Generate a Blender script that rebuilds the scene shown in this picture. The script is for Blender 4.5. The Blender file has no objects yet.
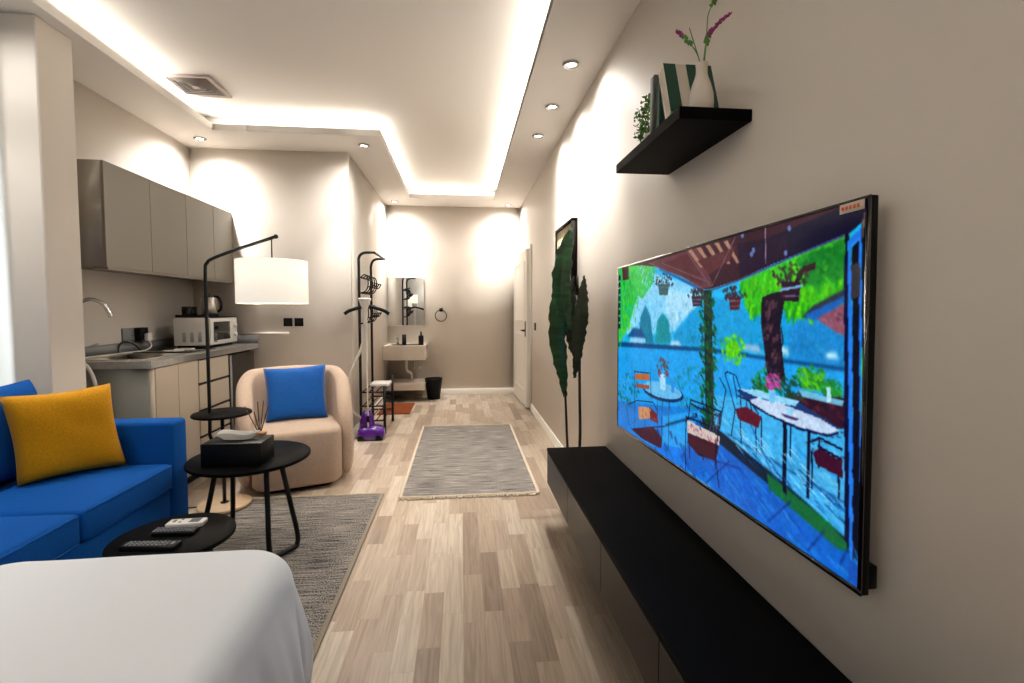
import bpy, bmesh, math, random
import numpy as np
from mathutils import Vector, Matrix
random.seed(7); np.random.seed(7)
C = bpy.context.scene.collection
SC = bpy.context.scene
PI = math.pi
def R(d): return math.radians(d)
def lin(c):
    return tuple((x/255/12.92) if x/255 <= .04045 else ((x/255+.055)/1.055)**2.4 for x in c)

# ------------------------------------------------------------------ materials
def mat(name, rgb, rough=.6, metal=0., bump=0., bscale=60., var=0., vscale=8., spec=.5, stretch=None, emit=None, estr=0., sheen=0., coat=0., trans=0.):
    m = bpy.data.materials.new(name); m.use_nodes = True
    nt = m.node_tree; b = nt.nodes['Principled BSDF']
    col = (*lin(rgb), 1)
    b.inputs['Base Color'].default_value = col
    b.inputs['Roughness'].default_value = rough
    b.inputs['Metallic'].default_value = metal
    b.inputs['Specular IOR Level'].default_value = spec
    b.inputs['Sheen Weight'].default_value = sheen
    b.inputs['Coat Weight'].default_value = coat
    b.inputs['Transmission Weight'].default_value = trans
    tc = nt.nodes.new('ShaderNodeTexCoord')
    mp = nt.nodes.new('ShaderNodeMapping'); nt.links.new(tc.outputs['Object'], mp.inputs['Vector'])
    if stretch: mp.inputs['Scale'].default_value = stretch
    if var:
        n = nt.nodes.new('ShaderNodeTexNoise'); n.inputs['Scale'].default_value = vscale; n.inputs['Detail'].default_value = 5
        nt.links.new(mp.outputs[0], n.inputs['Vector'])
        r = nt.nodes.new('ShaderNodeValToRGB')
        r.color_ramp.elements[0].position = .3; r.color_ramp.elements[1].position = .7
        r.color_ramp.elements[0].color = tuple(max(0, c*(1-var)) for c in col[:3])+(1,)
        r.color_ramp.elements[1].color = tuple(min(1, c*(1+var)) for c in col[:3])+(1,)
        nt.links.new(n.outputs['Fac'], r.inputs[0]); nt.links.new(r.outputs[0], b.inputs['Base Color'])
    if bump:
        n2 = nt.nodes.new('ShaderNodeTexNoise'); n2.inputs['Scale'].default_value = bscale; n2.inputs['Detail'].default_value = 3
        nt.links.new(mp.outputs[0], n2.inputs['Vector'])
        bp = nt.nodes.new('ShaderNodeBump'); bp.inputs['Strength'].default_value = bump; bp.inputs['Distance'].default_value = .004
        nt.links.new(n2.outputs['Fac'], bp.inputs['Height']); nt.links.new(bp.outputs[0], b.inputs['Normal'])
    if emit:
        b.inputs['Emission Color'].default_value = (*lin(emit), 1); b.inputs['Emission Strength'].default_value = estr
    return m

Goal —
Transcribe exactly, with no pictures, the lines running from the first line of the material through the line holding "return tuple((x/255/12.92) if".

Reply to the exercise —
Generate a Blender script that rebuilds the scene shown in this picture. The script is for Blender 4.5. The Blender file has no objects yet.
import bpy, bmesh, math, random
import numpy as np
from mathutils import Vector, Matrix
random.seed(7); np.random.seed(7)
C = bpy.context.scene.collection
SC = bpy.context.scene
PI = math.pi
def R(d): return math.radians(d)
def lin(c):
    return tuple((x/255/12.92) if x/255 <= .04045 else ((x/255+.055)/1.055)**2.4 for x in c)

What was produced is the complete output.